- [Stated goal]
All lines in the data bearing the string "that" should be identified and copied.

•••

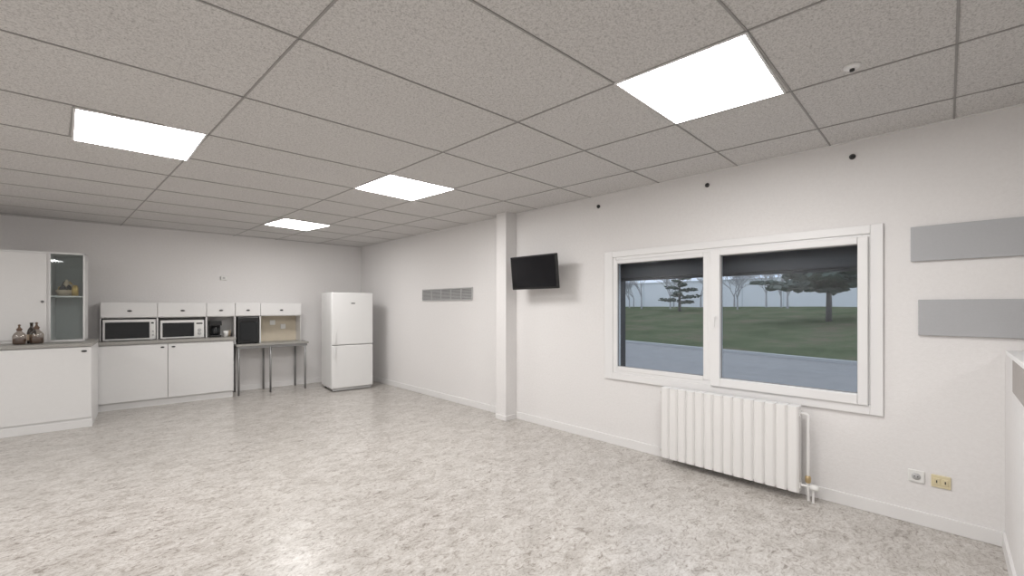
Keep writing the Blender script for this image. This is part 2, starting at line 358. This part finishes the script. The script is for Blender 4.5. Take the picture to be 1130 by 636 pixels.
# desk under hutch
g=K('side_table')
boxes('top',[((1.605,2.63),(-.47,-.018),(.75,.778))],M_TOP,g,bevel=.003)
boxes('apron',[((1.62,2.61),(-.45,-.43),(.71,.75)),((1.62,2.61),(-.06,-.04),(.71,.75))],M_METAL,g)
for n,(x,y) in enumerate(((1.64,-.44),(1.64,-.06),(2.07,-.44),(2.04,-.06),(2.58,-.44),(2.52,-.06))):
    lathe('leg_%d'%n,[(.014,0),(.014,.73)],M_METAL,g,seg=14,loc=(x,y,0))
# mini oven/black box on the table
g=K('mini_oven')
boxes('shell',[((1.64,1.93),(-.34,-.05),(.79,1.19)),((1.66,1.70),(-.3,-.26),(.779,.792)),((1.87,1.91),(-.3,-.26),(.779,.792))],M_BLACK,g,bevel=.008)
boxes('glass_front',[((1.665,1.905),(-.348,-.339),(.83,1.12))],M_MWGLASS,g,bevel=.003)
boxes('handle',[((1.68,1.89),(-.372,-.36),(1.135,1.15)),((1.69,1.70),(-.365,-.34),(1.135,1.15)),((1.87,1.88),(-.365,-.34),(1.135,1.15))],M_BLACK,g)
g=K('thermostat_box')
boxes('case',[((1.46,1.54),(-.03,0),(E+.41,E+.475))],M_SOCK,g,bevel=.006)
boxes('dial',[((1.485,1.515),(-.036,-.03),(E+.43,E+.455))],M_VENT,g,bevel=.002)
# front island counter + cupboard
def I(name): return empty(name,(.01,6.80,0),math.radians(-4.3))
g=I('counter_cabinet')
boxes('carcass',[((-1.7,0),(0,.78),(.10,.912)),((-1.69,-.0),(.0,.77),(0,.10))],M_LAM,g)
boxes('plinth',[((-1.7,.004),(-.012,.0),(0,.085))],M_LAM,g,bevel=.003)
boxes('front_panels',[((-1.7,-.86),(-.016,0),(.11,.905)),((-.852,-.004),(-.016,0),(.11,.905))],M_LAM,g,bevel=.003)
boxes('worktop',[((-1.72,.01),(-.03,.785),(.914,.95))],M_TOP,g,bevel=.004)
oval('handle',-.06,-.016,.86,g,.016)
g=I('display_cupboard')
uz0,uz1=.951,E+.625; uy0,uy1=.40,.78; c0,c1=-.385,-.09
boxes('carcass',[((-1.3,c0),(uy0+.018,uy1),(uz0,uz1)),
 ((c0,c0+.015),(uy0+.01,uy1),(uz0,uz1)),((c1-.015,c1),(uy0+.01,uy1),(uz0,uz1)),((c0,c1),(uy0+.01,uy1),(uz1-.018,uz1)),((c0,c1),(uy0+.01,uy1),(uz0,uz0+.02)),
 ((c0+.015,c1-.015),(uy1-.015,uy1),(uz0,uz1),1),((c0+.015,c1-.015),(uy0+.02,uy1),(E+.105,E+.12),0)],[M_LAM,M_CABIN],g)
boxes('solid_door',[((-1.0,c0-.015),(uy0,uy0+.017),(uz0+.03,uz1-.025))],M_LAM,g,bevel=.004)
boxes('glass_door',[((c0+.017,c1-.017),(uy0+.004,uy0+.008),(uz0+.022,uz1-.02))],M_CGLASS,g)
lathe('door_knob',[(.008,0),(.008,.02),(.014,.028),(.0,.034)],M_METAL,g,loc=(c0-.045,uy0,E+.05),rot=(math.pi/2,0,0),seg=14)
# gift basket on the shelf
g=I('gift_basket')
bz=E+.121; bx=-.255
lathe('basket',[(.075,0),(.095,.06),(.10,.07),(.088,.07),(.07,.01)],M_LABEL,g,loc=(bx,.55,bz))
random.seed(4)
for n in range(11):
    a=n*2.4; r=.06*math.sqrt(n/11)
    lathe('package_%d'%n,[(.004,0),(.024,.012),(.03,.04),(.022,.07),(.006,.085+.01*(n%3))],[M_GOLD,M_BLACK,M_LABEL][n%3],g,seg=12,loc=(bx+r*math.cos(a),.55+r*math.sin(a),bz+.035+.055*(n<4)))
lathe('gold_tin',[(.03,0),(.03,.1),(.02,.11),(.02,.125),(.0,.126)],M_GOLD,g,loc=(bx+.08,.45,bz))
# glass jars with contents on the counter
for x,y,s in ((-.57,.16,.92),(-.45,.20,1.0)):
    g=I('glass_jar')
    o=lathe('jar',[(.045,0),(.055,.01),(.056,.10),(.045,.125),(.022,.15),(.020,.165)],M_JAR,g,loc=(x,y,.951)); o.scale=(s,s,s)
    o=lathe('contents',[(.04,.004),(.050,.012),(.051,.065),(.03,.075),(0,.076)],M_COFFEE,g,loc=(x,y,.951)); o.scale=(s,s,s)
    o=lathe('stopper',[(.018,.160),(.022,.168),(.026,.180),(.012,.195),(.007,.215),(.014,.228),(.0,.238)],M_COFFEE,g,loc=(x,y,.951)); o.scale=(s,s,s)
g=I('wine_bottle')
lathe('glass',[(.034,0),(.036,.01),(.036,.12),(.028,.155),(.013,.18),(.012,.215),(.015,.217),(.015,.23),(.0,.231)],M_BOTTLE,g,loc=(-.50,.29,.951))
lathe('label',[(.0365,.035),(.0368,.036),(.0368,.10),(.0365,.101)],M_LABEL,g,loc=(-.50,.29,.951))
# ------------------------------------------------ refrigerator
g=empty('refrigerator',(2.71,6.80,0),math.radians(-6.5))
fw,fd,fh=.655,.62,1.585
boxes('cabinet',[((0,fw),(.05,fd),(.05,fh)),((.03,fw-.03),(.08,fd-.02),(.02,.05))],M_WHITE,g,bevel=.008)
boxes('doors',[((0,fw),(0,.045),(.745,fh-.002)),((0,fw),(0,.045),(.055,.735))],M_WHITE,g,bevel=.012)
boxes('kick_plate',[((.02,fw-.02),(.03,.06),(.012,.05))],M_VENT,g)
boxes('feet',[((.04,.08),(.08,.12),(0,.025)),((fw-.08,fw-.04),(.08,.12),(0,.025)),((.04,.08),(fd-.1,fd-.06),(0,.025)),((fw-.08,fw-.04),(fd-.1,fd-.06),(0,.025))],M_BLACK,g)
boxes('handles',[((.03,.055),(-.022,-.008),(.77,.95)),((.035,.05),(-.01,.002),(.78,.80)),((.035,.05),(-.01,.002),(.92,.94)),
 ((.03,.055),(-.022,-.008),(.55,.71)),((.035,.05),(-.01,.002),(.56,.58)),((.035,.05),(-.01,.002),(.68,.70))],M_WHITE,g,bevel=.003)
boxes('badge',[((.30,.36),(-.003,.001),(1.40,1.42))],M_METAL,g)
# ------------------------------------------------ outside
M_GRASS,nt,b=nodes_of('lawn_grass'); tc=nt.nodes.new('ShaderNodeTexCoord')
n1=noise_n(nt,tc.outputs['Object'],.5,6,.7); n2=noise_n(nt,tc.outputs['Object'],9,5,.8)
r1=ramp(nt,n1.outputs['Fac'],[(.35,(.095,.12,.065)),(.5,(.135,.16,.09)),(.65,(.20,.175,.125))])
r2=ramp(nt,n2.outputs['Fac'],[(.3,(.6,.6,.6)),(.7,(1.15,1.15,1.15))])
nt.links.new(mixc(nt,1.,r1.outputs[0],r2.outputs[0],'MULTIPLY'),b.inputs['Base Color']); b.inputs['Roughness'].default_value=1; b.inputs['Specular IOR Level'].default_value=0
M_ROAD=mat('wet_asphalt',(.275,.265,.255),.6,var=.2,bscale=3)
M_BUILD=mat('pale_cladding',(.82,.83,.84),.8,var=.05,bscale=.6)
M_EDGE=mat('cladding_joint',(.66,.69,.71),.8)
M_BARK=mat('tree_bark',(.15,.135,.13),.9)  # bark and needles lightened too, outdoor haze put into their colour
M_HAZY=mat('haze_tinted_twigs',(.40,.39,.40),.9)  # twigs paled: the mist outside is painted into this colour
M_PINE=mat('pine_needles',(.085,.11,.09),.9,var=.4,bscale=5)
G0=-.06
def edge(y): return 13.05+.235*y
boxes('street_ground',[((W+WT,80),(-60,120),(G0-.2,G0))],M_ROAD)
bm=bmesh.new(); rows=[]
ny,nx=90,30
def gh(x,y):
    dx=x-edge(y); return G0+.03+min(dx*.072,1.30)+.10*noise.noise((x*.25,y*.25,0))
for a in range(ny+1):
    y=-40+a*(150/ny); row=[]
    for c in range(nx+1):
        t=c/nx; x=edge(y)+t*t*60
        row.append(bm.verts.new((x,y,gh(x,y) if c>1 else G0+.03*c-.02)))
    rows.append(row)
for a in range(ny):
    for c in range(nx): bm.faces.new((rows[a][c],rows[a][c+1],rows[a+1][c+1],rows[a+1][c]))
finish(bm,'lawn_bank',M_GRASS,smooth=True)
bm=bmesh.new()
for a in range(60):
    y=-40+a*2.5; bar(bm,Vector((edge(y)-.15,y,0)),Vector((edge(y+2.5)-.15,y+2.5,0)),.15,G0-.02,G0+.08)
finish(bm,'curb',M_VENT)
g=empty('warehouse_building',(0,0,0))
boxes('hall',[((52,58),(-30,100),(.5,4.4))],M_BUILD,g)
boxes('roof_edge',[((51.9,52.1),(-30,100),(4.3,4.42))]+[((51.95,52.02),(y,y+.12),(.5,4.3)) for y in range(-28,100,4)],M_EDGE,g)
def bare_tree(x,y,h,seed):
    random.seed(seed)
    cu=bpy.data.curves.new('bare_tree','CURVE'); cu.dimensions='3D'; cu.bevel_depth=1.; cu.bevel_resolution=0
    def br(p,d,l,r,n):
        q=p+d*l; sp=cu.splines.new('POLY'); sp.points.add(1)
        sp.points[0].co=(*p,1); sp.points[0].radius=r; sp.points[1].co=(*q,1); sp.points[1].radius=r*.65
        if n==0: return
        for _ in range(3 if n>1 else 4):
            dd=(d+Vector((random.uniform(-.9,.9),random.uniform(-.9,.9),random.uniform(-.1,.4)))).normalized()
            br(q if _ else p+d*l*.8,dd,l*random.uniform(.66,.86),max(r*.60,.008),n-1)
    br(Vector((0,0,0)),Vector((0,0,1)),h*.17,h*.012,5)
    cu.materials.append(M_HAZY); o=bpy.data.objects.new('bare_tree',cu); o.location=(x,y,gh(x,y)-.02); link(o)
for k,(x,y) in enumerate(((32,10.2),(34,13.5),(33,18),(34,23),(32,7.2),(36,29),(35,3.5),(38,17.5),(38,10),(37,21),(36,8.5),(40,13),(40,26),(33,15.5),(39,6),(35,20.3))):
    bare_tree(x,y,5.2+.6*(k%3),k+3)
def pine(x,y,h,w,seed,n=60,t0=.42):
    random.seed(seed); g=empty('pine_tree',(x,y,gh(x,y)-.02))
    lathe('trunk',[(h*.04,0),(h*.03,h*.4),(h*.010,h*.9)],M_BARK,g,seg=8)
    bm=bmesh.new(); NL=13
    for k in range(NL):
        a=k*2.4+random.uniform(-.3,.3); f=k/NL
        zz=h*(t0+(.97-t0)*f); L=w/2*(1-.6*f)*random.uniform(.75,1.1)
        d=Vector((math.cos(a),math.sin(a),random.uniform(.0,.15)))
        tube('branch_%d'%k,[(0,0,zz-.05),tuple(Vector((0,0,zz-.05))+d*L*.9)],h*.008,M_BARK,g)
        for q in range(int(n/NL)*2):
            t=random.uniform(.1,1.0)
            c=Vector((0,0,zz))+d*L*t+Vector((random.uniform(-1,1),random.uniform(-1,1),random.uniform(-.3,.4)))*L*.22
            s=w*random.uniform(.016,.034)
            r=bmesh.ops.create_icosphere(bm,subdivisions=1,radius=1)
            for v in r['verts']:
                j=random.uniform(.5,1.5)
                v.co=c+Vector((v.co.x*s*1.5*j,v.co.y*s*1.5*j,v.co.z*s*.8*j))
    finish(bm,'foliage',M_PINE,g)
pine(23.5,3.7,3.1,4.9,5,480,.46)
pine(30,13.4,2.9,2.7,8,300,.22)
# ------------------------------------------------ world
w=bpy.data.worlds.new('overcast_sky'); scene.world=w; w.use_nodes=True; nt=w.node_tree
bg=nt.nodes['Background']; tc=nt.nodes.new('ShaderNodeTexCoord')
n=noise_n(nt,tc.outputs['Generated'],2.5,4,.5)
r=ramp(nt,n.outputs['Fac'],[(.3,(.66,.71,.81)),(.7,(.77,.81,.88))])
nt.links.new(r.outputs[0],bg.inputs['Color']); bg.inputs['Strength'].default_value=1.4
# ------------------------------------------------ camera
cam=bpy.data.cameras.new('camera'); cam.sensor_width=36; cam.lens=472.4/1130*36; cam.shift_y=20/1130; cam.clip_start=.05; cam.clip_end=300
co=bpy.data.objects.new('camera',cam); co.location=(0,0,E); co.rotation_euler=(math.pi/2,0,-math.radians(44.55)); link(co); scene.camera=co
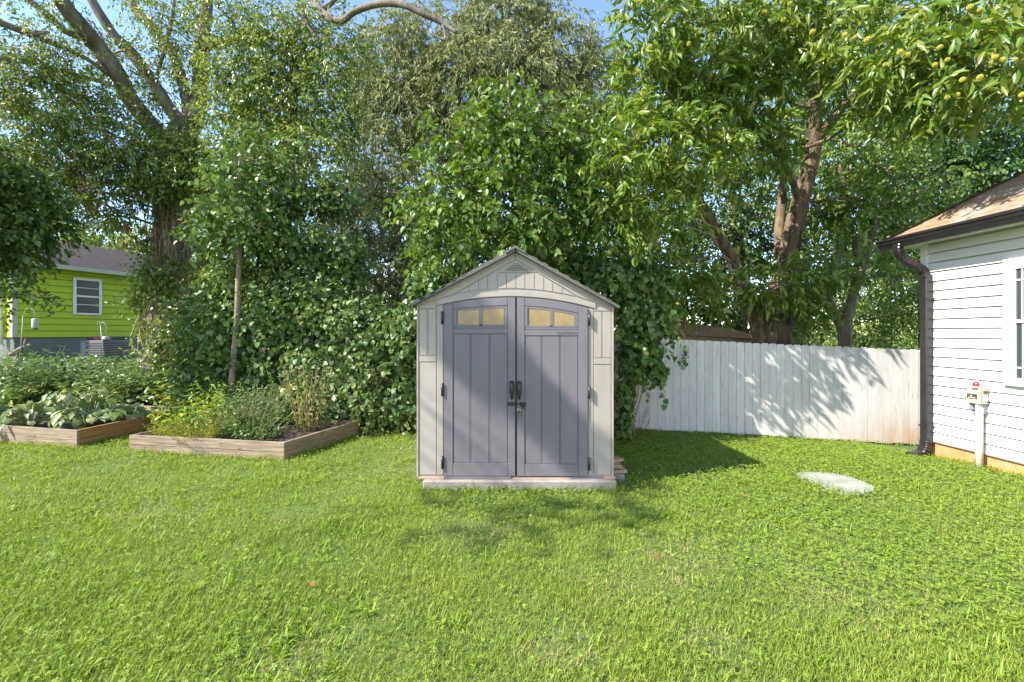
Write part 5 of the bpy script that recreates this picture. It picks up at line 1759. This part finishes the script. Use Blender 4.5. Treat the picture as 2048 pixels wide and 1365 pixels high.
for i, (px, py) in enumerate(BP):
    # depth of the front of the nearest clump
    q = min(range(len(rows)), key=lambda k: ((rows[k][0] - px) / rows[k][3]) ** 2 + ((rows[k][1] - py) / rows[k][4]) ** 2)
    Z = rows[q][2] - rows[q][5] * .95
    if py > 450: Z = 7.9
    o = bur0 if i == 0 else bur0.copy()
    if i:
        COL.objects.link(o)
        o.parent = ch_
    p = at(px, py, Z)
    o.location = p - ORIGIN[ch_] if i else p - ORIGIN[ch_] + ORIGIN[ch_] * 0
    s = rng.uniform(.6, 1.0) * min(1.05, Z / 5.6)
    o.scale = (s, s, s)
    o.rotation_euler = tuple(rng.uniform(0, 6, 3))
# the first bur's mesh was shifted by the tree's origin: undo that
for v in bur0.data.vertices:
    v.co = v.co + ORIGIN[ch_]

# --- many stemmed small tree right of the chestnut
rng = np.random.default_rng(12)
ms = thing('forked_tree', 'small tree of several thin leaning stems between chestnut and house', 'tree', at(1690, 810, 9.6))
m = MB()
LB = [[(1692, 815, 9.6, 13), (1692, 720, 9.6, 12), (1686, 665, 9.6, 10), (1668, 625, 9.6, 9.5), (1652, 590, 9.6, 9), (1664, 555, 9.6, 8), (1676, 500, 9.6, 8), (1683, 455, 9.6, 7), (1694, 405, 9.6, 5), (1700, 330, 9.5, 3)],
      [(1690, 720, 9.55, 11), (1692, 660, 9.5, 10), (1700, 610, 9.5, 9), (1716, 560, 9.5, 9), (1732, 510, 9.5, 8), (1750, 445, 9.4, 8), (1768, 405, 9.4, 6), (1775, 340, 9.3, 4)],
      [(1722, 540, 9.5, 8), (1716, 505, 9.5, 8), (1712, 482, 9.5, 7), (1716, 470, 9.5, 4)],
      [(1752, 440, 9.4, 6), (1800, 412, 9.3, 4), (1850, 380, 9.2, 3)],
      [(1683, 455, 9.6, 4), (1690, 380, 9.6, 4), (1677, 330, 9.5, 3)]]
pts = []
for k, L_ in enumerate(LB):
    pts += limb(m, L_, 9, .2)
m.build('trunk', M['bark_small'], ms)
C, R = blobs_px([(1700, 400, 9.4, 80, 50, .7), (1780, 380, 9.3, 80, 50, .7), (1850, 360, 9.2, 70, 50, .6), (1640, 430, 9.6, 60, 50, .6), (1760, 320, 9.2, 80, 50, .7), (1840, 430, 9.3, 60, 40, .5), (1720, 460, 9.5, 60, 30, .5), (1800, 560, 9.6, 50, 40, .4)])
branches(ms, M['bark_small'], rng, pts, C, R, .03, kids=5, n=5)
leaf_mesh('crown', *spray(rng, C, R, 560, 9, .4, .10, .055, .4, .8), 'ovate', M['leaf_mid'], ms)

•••

- [Output of the task]
Write part 5 of the bpy script that recreates this picture. It picks up at line 1759. This part finishes the script. Use Blender 4.5. Treat the picture as 2048 pixels wide and 1365 pixels high.
# the first bur's mesh was shifted by the tree's origin: undo that